Lebih jauh, Dinna melihat apa yang ditawarkan oleh Prabowo untuk merelokasi warga Gaza secara tidak langsung merupakan tawaran negosiasi. Jadi bukan sekedar Indonesia datang untuk bantuan kemanusiaan, melainkan tawaran apa saja menjadi keuntungan Indonesia dan negara lainnya.
"Orang lain melihatnya itu satu tawaran, kan. Mereka akan saling melihat sisi tawaran Indonesia ini menguntungkan buat saya atau enggak. Nah, saya melihat yang akan diuntungkan dari proposal kita ironisnya itu bukan orang Palestina. Dan bukan pihak-pihak yang ingin two state solution, tapi justru pihak yang inginnya one state solution Israel only,” jelas Dinna.
Maka secara tidak langsung, kata Dinna, Indonesia malah mendukung agendanya Israel dan Amerika untuk melakukan rekonstruksi Gaza dengan cara memindahkan orang.
Alih-alih merelokasi warga Gaza ke Indonesia, menurut Dinna, lebih baik pemerintah mencari jalan lain untuk mendukung kemanusiaan Palestina. Dalam situasi ketidakpastian saat ini, hal pertama bisa dilakukan oleh Indonesia dalam kunjungan ke luar negeri misalnya, dapat mengumpulkan informasi sebanyak-banyaknya tentang mana saja pihak-pihak yang pas untuk jadi mitranya Indonesia dalam memberikan bantuan kemanusiaan yang lebih dari sekedar ngedrop barang ke orang Palestina.
“Kan kita ingin lebih tuh dari sekadar ngedrop susu atau nasi atau beras atau apa,” kata dia.
Sementara dalam hal kesehatan, kata dia, Indonesia dapat mengirim dokter dan obat-obatan ke sana. Bahkan bila perlu, Indonesia dapat mengirimkan beberapa dokter spesialis atau ahli tulang untuk mengatasi warga menjadi korban di Gaza.
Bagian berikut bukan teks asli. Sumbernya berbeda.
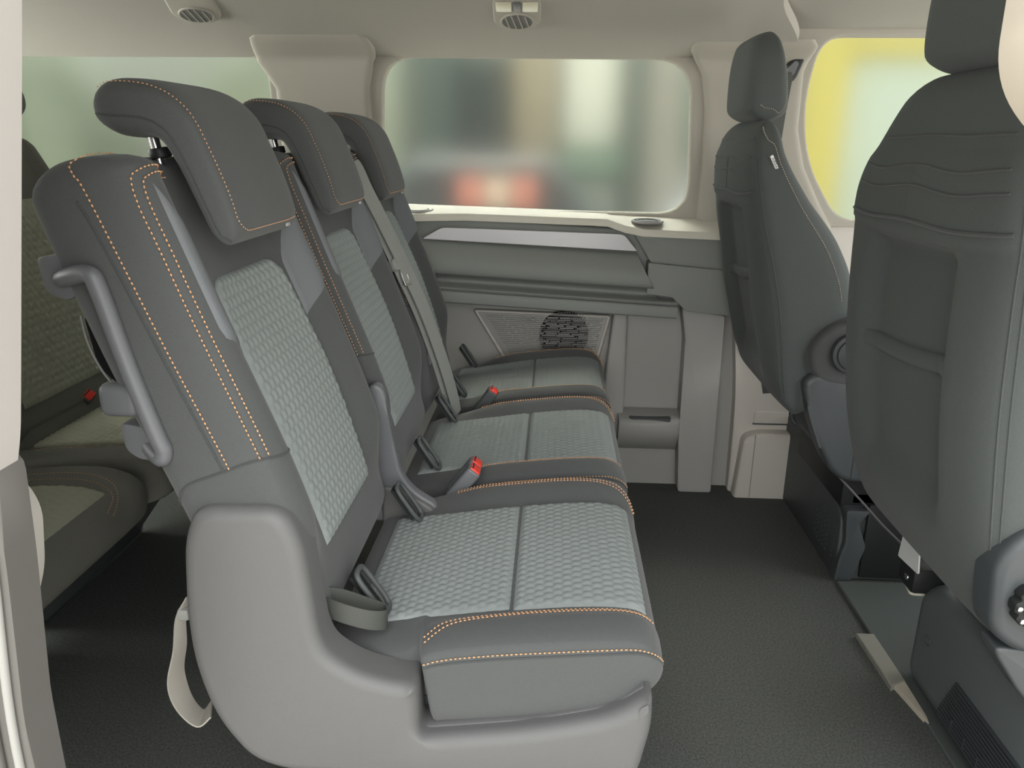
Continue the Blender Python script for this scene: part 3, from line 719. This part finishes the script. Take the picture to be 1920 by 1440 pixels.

Pada akhirnya memang, langkah ini dianggap sebagai bentuk empati oleh pemerintah terhadap penderitaan rakyat Palestina akibat agresi berkepanjangan. Namun, wacana ini juga perlu diingatkan agar langkah ini tidak justru mengaburkan tujuan utama: kemerdekaan penuh bagi Palestina.